Por fim, e aqui acredito que a crítica de Dimenstein chegue a beirar o absurdo, ''Lula teve muitos problemas --e merece ser criticado por muitas coisas, a começar por uma conivência com a corrupção. Mas não foi um ditador, manteve as regras democráticas e a economia crescendo, investiu como nunca no social.''
Não são a favor que Lula trate de seu câncer em hospitais do SUS, muito menos que tirem sarro de sua situação. Isso não significa, entretanto, que aqueles que achem que ele deveria ser tratado no SUS seriam cínicos, maldosos e tolos.
Mas o que mais me assombra nesta coluna de Dimenstein é uma certa associação que permeia todo o texto, relacionando o fato de se tratar no SUS com uma punição. Lula merece críticas, mas não foi um ditador, e investiu no social. Logo, seguindo a lógica de Dimenstein, ele não merece se tratar no SUS. Ele merece algo melhor, pois, como qualquer pessoa com renda, vai se dispôr à pagar duas vezes pelo mesmo serviço, a saúde pública e a privada.

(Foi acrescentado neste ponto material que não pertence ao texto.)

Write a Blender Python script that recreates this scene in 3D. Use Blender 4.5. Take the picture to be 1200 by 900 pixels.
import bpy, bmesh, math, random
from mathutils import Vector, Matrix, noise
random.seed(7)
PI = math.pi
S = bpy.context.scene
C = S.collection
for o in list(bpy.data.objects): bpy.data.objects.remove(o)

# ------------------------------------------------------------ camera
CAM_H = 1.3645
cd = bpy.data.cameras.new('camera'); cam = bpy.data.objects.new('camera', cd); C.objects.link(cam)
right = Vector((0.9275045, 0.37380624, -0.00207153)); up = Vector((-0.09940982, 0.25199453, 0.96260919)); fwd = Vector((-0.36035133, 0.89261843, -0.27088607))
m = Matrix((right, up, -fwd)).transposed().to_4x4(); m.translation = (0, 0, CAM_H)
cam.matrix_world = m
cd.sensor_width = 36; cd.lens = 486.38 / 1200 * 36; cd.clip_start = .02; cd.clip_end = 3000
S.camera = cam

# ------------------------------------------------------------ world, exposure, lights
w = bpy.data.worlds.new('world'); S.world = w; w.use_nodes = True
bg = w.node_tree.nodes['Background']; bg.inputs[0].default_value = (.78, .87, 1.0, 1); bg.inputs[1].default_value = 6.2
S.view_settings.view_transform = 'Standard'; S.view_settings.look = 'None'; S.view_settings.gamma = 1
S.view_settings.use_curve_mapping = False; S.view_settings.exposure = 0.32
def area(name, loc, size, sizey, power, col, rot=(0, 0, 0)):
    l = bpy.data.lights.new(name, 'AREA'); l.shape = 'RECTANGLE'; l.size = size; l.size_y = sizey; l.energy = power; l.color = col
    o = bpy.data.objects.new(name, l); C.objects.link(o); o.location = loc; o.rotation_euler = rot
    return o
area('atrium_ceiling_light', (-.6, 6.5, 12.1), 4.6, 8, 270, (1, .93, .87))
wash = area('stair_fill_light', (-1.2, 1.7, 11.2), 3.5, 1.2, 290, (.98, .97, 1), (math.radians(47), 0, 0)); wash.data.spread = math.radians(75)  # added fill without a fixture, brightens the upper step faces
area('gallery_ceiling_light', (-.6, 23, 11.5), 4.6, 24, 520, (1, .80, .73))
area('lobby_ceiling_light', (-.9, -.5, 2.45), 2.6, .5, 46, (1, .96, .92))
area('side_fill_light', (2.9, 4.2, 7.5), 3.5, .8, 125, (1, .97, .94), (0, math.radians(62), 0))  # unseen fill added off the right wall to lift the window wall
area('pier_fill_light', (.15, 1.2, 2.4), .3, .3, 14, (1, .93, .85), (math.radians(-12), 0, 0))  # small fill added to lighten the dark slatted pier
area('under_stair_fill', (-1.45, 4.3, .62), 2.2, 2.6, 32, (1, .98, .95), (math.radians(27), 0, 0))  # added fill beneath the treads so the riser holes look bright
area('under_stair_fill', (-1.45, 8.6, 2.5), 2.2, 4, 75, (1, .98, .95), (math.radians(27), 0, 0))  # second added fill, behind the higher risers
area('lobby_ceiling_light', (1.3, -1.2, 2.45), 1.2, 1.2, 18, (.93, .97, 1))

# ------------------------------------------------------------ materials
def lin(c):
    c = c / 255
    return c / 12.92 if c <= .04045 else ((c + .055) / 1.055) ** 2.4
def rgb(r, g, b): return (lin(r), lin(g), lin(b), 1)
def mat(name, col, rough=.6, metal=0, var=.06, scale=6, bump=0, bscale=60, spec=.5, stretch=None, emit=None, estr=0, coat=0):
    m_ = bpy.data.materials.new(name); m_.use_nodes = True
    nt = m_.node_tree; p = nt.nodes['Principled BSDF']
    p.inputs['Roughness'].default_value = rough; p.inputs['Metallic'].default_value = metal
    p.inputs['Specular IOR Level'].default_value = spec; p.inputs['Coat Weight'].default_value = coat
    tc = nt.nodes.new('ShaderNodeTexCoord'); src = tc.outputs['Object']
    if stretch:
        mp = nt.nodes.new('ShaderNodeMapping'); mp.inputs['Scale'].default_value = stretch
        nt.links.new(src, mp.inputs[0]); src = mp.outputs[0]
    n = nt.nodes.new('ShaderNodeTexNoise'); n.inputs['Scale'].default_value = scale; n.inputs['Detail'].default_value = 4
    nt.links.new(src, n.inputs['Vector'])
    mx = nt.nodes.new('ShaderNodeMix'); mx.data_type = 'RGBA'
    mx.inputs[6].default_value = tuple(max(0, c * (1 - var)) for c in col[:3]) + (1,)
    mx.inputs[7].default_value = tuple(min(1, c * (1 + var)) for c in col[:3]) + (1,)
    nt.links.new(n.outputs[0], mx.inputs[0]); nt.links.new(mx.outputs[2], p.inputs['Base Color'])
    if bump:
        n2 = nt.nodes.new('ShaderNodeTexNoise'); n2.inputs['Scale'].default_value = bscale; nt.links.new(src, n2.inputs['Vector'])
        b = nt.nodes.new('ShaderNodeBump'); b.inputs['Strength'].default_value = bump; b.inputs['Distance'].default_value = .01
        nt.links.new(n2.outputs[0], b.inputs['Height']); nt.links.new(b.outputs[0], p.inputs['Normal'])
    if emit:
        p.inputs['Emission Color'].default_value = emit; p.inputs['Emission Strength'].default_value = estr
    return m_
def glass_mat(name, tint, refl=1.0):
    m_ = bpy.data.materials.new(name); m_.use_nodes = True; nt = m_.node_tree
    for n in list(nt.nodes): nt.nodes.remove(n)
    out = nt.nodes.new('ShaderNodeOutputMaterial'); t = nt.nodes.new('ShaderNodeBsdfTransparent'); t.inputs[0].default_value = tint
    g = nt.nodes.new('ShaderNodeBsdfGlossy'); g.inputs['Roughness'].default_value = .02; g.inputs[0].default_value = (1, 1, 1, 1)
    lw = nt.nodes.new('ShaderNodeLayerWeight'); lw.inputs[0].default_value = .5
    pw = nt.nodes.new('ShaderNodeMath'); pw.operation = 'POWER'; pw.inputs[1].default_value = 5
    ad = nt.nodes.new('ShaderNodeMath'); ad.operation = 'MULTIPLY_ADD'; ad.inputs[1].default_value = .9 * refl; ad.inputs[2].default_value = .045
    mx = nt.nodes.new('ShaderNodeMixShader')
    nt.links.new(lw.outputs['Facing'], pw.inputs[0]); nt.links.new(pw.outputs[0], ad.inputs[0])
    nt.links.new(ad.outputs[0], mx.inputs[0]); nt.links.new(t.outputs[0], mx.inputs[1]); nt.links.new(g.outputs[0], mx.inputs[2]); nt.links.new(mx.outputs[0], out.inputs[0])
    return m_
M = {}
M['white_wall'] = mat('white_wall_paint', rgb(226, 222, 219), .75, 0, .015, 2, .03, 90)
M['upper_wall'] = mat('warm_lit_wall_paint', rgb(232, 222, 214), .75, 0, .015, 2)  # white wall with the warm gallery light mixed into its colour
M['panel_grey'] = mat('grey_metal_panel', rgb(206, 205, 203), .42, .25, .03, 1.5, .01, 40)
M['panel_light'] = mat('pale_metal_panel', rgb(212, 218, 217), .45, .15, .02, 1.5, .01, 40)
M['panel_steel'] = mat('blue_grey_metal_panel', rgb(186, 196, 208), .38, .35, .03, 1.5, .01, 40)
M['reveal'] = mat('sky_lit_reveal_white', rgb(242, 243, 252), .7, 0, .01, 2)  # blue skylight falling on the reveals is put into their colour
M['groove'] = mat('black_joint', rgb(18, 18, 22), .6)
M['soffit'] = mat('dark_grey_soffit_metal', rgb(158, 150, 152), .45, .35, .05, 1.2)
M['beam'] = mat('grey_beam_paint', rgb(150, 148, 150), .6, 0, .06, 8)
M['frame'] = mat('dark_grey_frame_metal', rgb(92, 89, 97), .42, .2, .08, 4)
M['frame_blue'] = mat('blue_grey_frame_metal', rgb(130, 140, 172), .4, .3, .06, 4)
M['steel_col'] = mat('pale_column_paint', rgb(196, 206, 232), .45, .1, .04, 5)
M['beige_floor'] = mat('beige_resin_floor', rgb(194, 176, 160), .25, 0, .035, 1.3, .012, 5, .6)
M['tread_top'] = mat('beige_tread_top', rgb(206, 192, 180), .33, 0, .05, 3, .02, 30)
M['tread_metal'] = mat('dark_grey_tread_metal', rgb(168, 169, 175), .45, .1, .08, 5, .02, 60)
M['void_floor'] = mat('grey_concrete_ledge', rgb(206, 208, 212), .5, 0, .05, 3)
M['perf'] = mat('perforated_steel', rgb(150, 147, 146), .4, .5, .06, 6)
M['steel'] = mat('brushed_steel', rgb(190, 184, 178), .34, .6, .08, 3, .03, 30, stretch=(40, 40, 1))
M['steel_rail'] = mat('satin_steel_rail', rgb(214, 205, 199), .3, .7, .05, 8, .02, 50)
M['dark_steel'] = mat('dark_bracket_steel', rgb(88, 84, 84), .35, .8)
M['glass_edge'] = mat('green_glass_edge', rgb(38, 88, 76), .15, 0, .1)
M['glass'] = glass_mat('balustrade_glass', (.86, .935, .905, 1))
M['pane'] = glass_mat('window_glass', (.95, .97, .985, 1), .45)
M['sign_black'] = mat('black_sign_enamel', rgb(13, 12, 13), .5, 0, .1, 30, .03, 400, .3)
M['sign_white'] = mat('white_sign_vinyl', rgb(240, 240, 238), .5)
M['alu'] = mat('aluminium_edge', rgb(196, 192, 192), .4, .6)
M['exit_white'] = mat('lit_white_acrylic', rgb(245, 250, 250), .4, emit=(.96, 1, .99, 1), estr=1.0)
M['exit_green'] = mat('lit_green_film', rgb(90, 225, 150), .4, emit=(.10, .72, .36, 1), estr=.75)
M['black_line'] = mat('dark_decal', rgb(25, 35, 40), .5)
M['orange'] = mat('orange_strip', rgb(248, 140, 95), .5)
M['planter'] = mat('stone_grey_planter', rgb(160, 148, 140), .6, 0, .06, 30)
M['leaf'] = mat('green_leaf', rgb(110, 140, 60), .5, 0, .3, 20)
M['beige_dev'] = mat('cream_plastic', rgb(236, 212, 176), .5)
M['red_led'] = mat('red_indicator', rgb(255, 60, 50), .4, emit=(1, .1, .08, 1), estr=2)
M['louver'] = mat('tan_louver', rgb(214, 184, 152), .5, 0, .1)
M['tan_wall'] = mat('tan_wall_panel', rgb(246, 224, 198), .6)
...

A campanha para que Lula faça seu tratamento em hospitais do SUS deve ser olhada de outra maneira, como uma provocação ao putrificado Estado brasileiro; e não como a interpreta Dimenstein, como uma afronta ao presidente. A campanha toca numa questão central – que vale também para toda a problemática da educação: o SUS não vai mudar efetivamente enquanto não houver vontade política para mudá-lo. Ora, e só não há vontade política para mudá-lo pois Lula, Dimenstein, e eu, nos dispomos à ir para hospitais privados, ao invés de reivindicar um sistema público de qualidade, gratuito, e para todas e todos.
Ressalto todo meu apoio e boas vibrações para a cura de Lula!
Por fim, resta saber: Aqueles que defendem que o Lula deveria se tratar no SUS, teriam a mesma postura caso o doente em questão fosse FHC?